The Netherlands

Renewables generate 10,000 jobs in Netherlands

As part of the EU project EurObserv’ER, the Energy Research Centre of the Netherlands (ECN) has analysed the turnover and employment of renewable energy companies in the Netherlands, finding that renewable energy provided in excess of 10,000 direct jobs in the country for the first time in 2009.
Renewables generate 10,000 jobs in Netherlands

The analysis performed by the ECN involved compiling an inventory of companies that are active primarily in wind energy, solar energy, biofuels, other biomass, the renewable fraction of energy from municipal solid waste combustion, and geothermal energy. ECN estimates the turnover of these companies in the Netherlands at €3.8 billion.

25% growth

The estimate of total employment in the renewable energy segments analysed is in excess of 10,000 direct jobs, having grown by approximately 25% in 2009. Meanwhile, the authors of the report entitled “Socio-economic indicators of renewable energy in 2009: Update of data of turnover and employment of renewable energy companies in the Netherlands” have estimated that 9,000 indirect jobs have also been created.

They report that “turnover and employment of renewable energy companies is largely related to solar photovoltaic systems, energy from the biogenic fraction of municipal solid waste, wind energy, and solar thermal energy (for hot water)”. Indeed, an analysis of the headline figures of the report gives an interesting snapshot of the renewable industry in this small northern European country.

An interesting mix

By the end of 2009, the combined on- and offshore wind capacity in the Netherlands stood at 2,221 MWe, supplying 4.578 TWh to the grid. The turnover of wind energy companies in the Netherlands is estimated at €820 million and the number of employees at 1,350.

Total installed capacity of PV in the Netherlands stood at 68 MWe by the end of 2009, supplying 0.046 TWh to the grid. Based on a detailed overview of PV related companies and activities, the turnover of PV companies is estimated at €1,025 million, while it is estimated 1,240 are employed in this sector.

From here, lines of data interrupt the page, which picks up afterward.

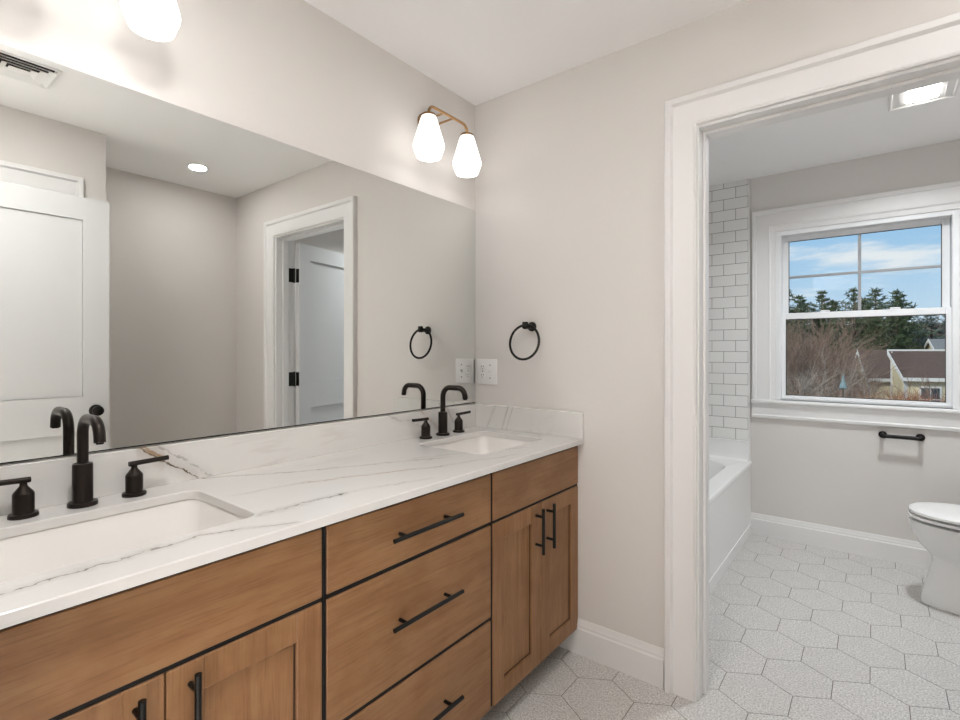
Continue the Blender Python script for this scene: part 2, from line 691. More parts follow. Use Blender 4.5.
def shaker_door(W_, Hh, th, stile, top, mid0, mid1, bot):
    """door slab in local x 0..W, y 0..th, z 0..H with two recessed panels on each side"""
    mb_ = MB()
    rec = .010
    mb_.box(0, stile, 0, th, 0, Hh)
    mb_.box(W_ - stile, W_, 0, th, 0, Hh)
    mb_.box(stile, W_ - stile, 0, th, Hh - top, Hh)
    mb_.box(stile, W_ - stile, 0, th, mid0, mid1)
    mb_.box(stile, W_ - stile, 0, th, 0, bot)
    q = .003
    mb_.box(stile, W_ - stile, rec + .005, th - rec - .005, bot, Hh - top)
    mb_.box(stile + q, W_ - stile - q, rec, th - rec, bot + q, mid0 - q)
    mb_.box(stile + q, W_ - stile - q, rec, th - rec, mid1 + q, Hh - top - q)
    return mb_
def knob(mb_, c, ax, sgn):
    mb_.lathe([(.030, 0), (.030, sgn * .005), (.025, sgn * .008), (.010, sgn * .010), (.010, sgn * .022), (.020, sgn * .027), (.0260, sgn * .037), (.025, sgn * .045), (.016, sgn * .051)], c, ax, 24)

def hang_door(name, Mx, W_, flip=False):
    mb_ = shaker_door(W_, 2.03, .035, .112, .114, .825, 1.012, .20)
    for v in mb_.bm.verts:
        v.co = Mx @ v.co
    return struct(name, mb_, M_door)
# entry door, open flat along the right-hand wall: local x -> +Y, local y -> +X
MX = Matrix(((0, 1, 0, 1.675), (1, 0, 0, -1.836), (0, 0, 1, .008), (0, 0, 0, 1)))
d1 = hang_door('door_1', MX, .817)
mb = MB(); knob(mb, (1.675, -1.078, .945), 'x', -1); obj('door_knob', mb, M_black, d1)
mb = MB(); knob(mb, (1.710, -1.078, .945), 'x', 1); obj('door_knob', mb, M_black, d1)
mb = MB(); mb.box(1.680, 1.705, -1.0195, -1.0175, .917, .973, .0005); obj('latch_plate', mb, M_black, d1)
# toilet-room door, swung open square to the partition
MX = Matrix.Translation((1.806, .150, .008)) @ Matrix.Rotation(R(78), 4, 'Z')
d2 = hang_door('door_2', MX, .765)
for z in (.24, 1.05, 1.80):
    mb = MB()
    mb.box(OX1 - .001, OX1 + .0005, .092, YP, z - .05, z + .05, .0002)
    mb.tube([(OX1 - .002, YP + .008, z - .052), (OX1 - .002, YP + .008, z + .052)], .008, 10)
    t2 = MB()
    t2.box(-.0012, .0002, .003, .033, z - .058, z + .042, .0002)
    for v in t2.bm.verts:
        v.co = MX @ v.co
    mb.merge(t2.bm)
    obj('hinge', mb, M_black, d2)
for ya, sg in ((0, -1), (.035, 1)):
    mb = MB()
    knob(mb, (.705, ya, .945), 'y', sg)
    for v in mb.bm.verts:
        v.co = MX @ v.co
    obj('door_knob', mb, M_black, d2)
# closet door, closed in its frame
MX = Matrix(((0, 1, 0, WX + .03), (1, 0, 0, -1.797), (0, 0, 1, .010), (0, 0, 0, 1)))
hang_door('door_3', MX, .582)

# ------------------------------------------------------------------ window
wx0, wx1, wz0, wz1 = WIN
mb = MB()
# casing on the wall: sides, head and bottom board, mitred with backband
cw = .138
prof = [(0, 0), (0, .006), (.026, .008), (.031, .016), (.036, .018), (.040, .016), (cw - .028, .018), (cw - .024, .026), (cw - .004, .028), (cw, .024), (cw, 0)]
def wring(k):
    q = {0: (wx0, -1, wz0, -1), 1: (wx0, -1, wz1, 1), 2: (wx1, 1, wz1, 1), 3: (wx1, 1, wz0, -1)}[k]
    r = []
    for a, t in prof:
        r.append((q[0] + q[1] * a, YW - t, q[2] + q[3] * a * 1.1))
    return r
side = [wring(0), wring(1), wring(2), wring(3)]
for rgi in (0, 3):     # straight cut at the stool
    side[rgi] = [(x, y, wz0 - .004) for x, y, z in side[rgi]]
mb.loft(side)
win = struct('window_1', mb, M_trim)
mb = MB()   # stool and apron under the window
mb.prism_x([(YW + .05, wz0), (YW - .036, wz0), (YW - .042, wz0 - .006), (YW - .042, wz0 - .016), (YW - .036, wz0 - .022), (YW - .024, wz0 - .026), (YW - .020, wz0 - .04),
            (YW - .018, wz0 - .100), (YW - .024, wz0 - .106), (YW - .022, wz0 - .120), (YW - .006, wz0 - .126), (YW, wz0 - .126), (YW, wz0 - .02), (YW + .05, wz0 - .02)], wx0 - cw - .002, wx1 + cw + .002)
obj('window_sill', mb, M_trim, win)
mb = MB()   # frame lining the opening
g = .030
mb.box(wx0, wx0 + g, YW + .002, YW + .13, wz0, wz1, .002)
mb.box(wx1 - g, wx1, YW + .002, YW + .13, wz0, wz1, .002)
mb.box(wx0 + g, wx1 - g, YW + .002, YW + .13, wz1 - g, wz1, .002)
mb.box(wx0 + g, wx1 - g, YW + .03, YW + .13, wz0, wz0 + .018, .002)
obj('window_frame', mb, M_vinyl, win)
def sash(name, x0, x1, z0, z1, y0, y1, wl, wt, wb, grille):
    mb_ = MB()
    mb_.box(x0, x0 + wl, y0, y1, z0, z1, .003)
    mb_.box(x1 - wl, x1, y0, y1, z0, z1, .003)
    mb_.box(x0 + wl, x1 - wl, y0, y1, z1 - wt, z1, .003)
    mb_.box(x0 + wl, x1 - wl, y0, y1, z0, z0 + wb, .003)
    s_ = obj(name, mb_, M_vinyl, win)
    gx0, gx1, gz0, gz1 = x0 + wl, x1 - wl, z0 + wb, z1 - wt
    ym = (y0 + y1) / 2
    mb_ = MB(); mb_.box(gx0 - .004, gx1 + .004, ym - .003, ym + .003, gz0 - .004, gz1 + .004); obj('pane', mb_, M_glass, s_, 0)
    mb_ = MB()
    q = .004
    mb_.box(gx0, gx0 + q, ym - .012, ym - .004, gz0, gz1)
    mb_.box(gx1 - q, gx1, ym - .012, ym - .004, gz0, gz1)
    mb_.box(gx0, gx1, ym - .012, ym - .004, gz1 - q, gz1)
    mb_.box(gx0, gx1, ym - .012, ym - .004, gz0, gz0 + q)
    obj('glazing_gasket', mb_, M_slot, s_)
    if grille:
        mb_ = MB()
        xm, zm = (gx0 + gx1) / 2, gz0 + (gz1 - gz0) * .508
        mb_.box(xm - .0085, xm + .0085, ym - .011, ym - .0035, gz0, gz1, .002)
        mb_.box(gx0, gx1, ym - .0115, ym - .0035, zm - .0085, zm + .0085, .002)
        obj('muntin', mb_, M_spacer, s_)
    return s_
zm = 1.487
sash('upper_sash', 1.030, 1.865, 1.468, wz1 - g + .002, YW + .085, YW + .115, .0345, .032, .030, True)
low = sash('lower_sash', 1.019, 1.878, wz0 + .002, zm + .018, YW + .045, YW + .08, .0335, .040, .029, False)
mb = MB()
for x in (1.27, 1.62):
    mb.box(x - .025, x + .025, YW + .048, YW + .075, zm + .018, zm + .030, .003)
obj('sash_lock', mb, M_vinyl, low)

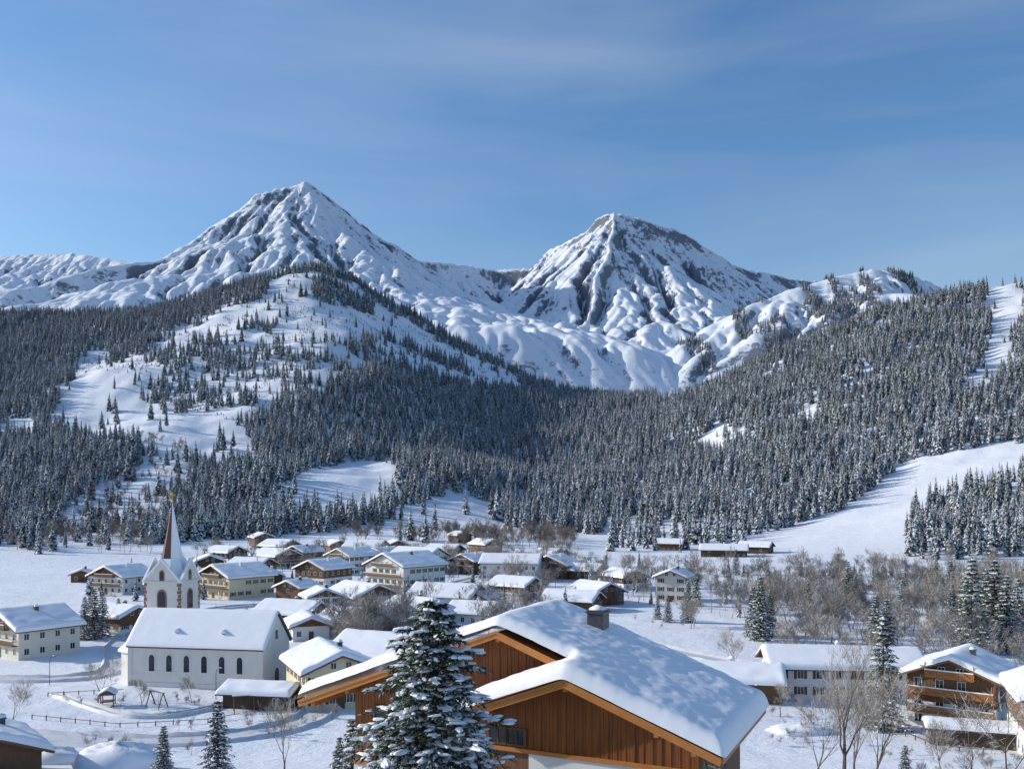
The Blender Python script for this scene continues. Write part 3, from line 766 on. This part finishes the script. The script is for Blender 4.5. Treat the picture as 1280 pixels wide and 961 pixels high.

Turning to solar thermal energy, the Netherlands boasted 539 MWth of capacity by the end of 2009, supplying the energy equivalent of 0.90 PJ. Segment turnover is estimated at € 57 million, while the number of employees in 2009 was 1,500.

Biodiesel, bioethanol, and biomethanol companies produced the energy equivalent of 15.4 PJ in 2009, generating a turnover tentatively estimated at €350 million and employing 400 staff.

The primary energy equivalent of solid biomass was 43.1 PJ in 2009. Based on fragmented data, the turnover is estimated at €65 million, and the number of employees is put at 250.

At least six companies produce equipment for biogas plants. In 2009, the primary energy equivalent of biogas was 8.5 PJ. The turnover is tentatively estimated at €95 million, and the number of employees including operation and maintenance of biogas plants is put at 1,000.

Nine companies are engaged in energy generation from municipal solid waste, resulting in a primary energy equivalent of the biogenic fraction of 14.4 PJ in 2008. The turnover of these companies is estimated at € 1,100 million, and the number of employees at 4,250.

There are about eight companies active in hydro power or related technologies. In 2009, the total hydro capacity stood at 37 MWe, supplying 0.098 TWh to the grid. The turnover of this segment is estimated at €1.5 million, with only 30 people being employed.

Finally, according to the report, the amount of primary energy conserved by deep geothermal energy stood at 0.158 PJ in 2009. There are tens of companies engaged in (deep) geothermal energy in the Netherlands, with an estimated turnover of €50 million and employing 95 staff. For shallow geothermal energy – storage of heat and cooling based on shallow aquifers – and for geothermal heat pumps, no (reliable) data were retrieved.

“Current energy and climate policies warrant a strong growth of renewable energy in Europe and in the Netherlands,” say the report’s authors, P. Lako and L.W.M. Beurskens. “It is to be expected that most renewable energy categories will show healthy growth… the Netherlands will succeed in reaping the benefits of technological development.”

The data in the ECN study have been fed into the EU-wide EurObserv’ER publication “The State of Renewables in Europe,” which will be published this month.